Лермонтов как будто не слышал ее и обратился ко мне:
— А вы будете ли гордиться тем, что вам первой я посвятил свои вдохновения?
— Может быть, более других, но только со временем, когда из вас выйдет настоящий поэт, и тогда я с наслаждением буду вспоминать, что ваши первые вдохновения были посвящены мне, а теперь, Monsieur Michel, пишите, но пока для себя одного; я знаю, как вы самолюбивы, и потому даю вам этот совет, за него вы со временем будете меня благодарить.
— А теперь еще вы не гордитесь моими стихами?
— Конечно нет, — сказала я смеясь, — а то я была бы похожа на тех матерей, которые в первом лепете своих птенцов находят и ум, и сметливость, и характер, а согласитесь, что и вы, и стихи ваши еще в совершенном младенчестве.
— Какое странное удовольствие вы находите так часто напоминать мне, что я для вас более ничего, как ребенок.
— Да ведь это правда; мне восемнадцать лет, я уже две зимы выезжаю в свет, а вы еще стоите на пороге этого света и не так-то скоро его перешагнете.
— Но когда перешагну, подадите ли вы мне руку помощи?
— Помощь моя будет вам лишняя, и мне сдается, что ваш ум и талант проложат вам широкую дорогу, и тогда вы, может быть, отречетесь не только от теперешних слов ваших, но даже и от мысли, чтоб я могла протянуть вам руку помощи.
— Отрекусь! Как может это быть! Ведь я знаю, я чувствую, я горжусь тем, что вы внушили мне, любовью вашей к поэзии, желание писать стихи, желание их вам посвящать и этим обратить на себя ваше внимание; позвольте мне доверить вам все, что выльется из-под пера моего?
— Пожалуй, но и вы разрешите мне говорить вам неприятное для вас слово: благодарю?
— Вот вы и опять надо мной смеетесь; по вашему тону я вижу, что стихи мои глупы, нелепы, — их надо переделать, особливо в последнем куплете, я должен бы был молить вас совсем о другом, переделайте же его сами не на словах, а на деле, и тогда я пойму всю прелесть благодарности.
Он так на меня посмотрел, что я вспыхнула и, не находя, что отвечать ему, обратилась к бабушке с вопросом: какую карьеру изберет она для Михаила Юрьевича?
— А какую он хочет, матушка, лишь бы не был военным.
После этого разговора я переменила тон с Лермонтовым, часто называла его Михаилом Юрьевичем, чему он очень радовался, слушала его рассказы, просила его читать мне вслух и лишь тогда только подсмеивалась над ним, когда он, бывало, увлекшись разговором, с жаром говорил, как сладостно любить в первый раз, и что ничто в мире не может изгнать из сердца образ первой страсти, первых вдохновений.

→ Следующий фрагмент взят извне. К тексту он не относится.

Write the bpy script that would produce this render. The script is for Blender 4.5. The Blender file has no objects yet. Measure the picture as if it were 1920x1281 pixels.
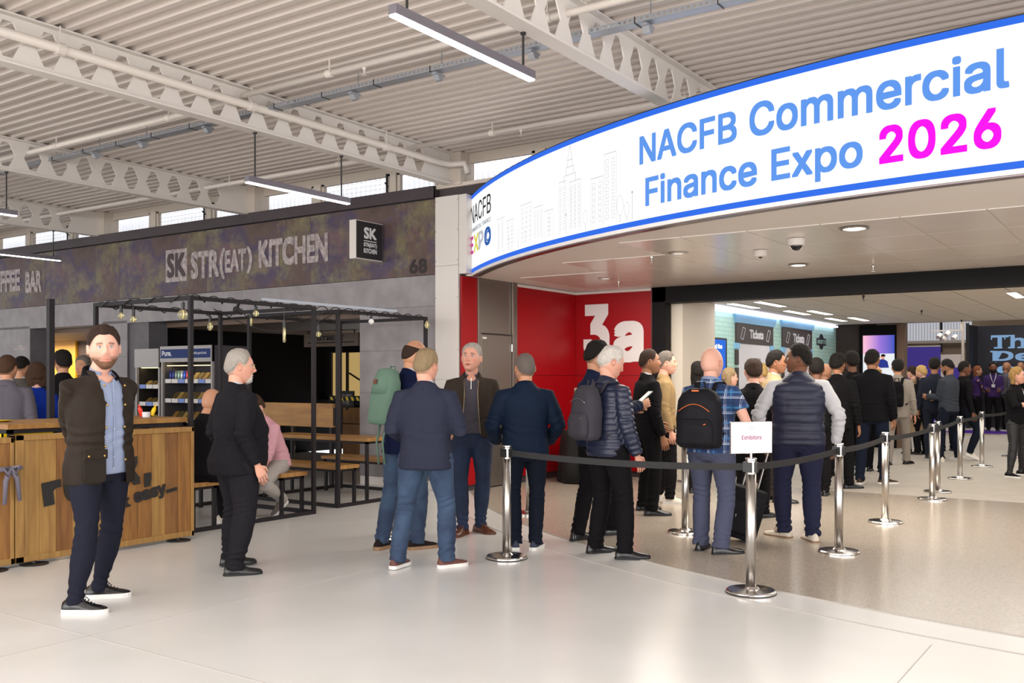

Тогда я очень серьезно спрашивала у Лермонтова, есть ли этому предмету лет десять и умеет ли предмет его вздохов читать хотя по складам его стихи?
После возвращения нашего в деревню из Москвы прогулки, катанья, посещения в Средниково снова возобновились, все пошло по-старому, но нельзя не сознаться, что Мишель оживлял все эти удовольствия и что без него не жилось так весело, как при нем.
Он писал Сашеньке длинные письма, обращался часто ко мне с вопросами и с суждениями и забавлял нас анекдотами о двух братьях Фее, и для отличия называл одного Fè-nez-long, Fè-nez-court;[53] бедный Фенелон был чем-то в Университетском пансионе и служил целью эпиграмм, сарказмов и карикатур Мишеля.
В одном из своих писем он переслал мне следующие стихи, достойные даже и теперь его имени:[54]
По небу полуночи ангел летел
И тихую песню он пел,
И месяц, и звезды, и тучи толпой
Внимали той песне святой.
Он пел о блаженстве безгрешных духов
Под кущами райских садов,
О Боге великом он пел, и хвала
Его непритворна была.
Он душу младую в объятиях нес
Для мира печали и слез,
И звук его песни в душе молодой
Остался — без слов, но живой.
И долго на свете томилась она
Желанием чудным полна,
И звуков небес заменить не могли
Ей скучные песни земли.
О, как я обрадовалась этим стихам, какая разница с тремя первыми его произведениями, в этом уже просвечивал гений.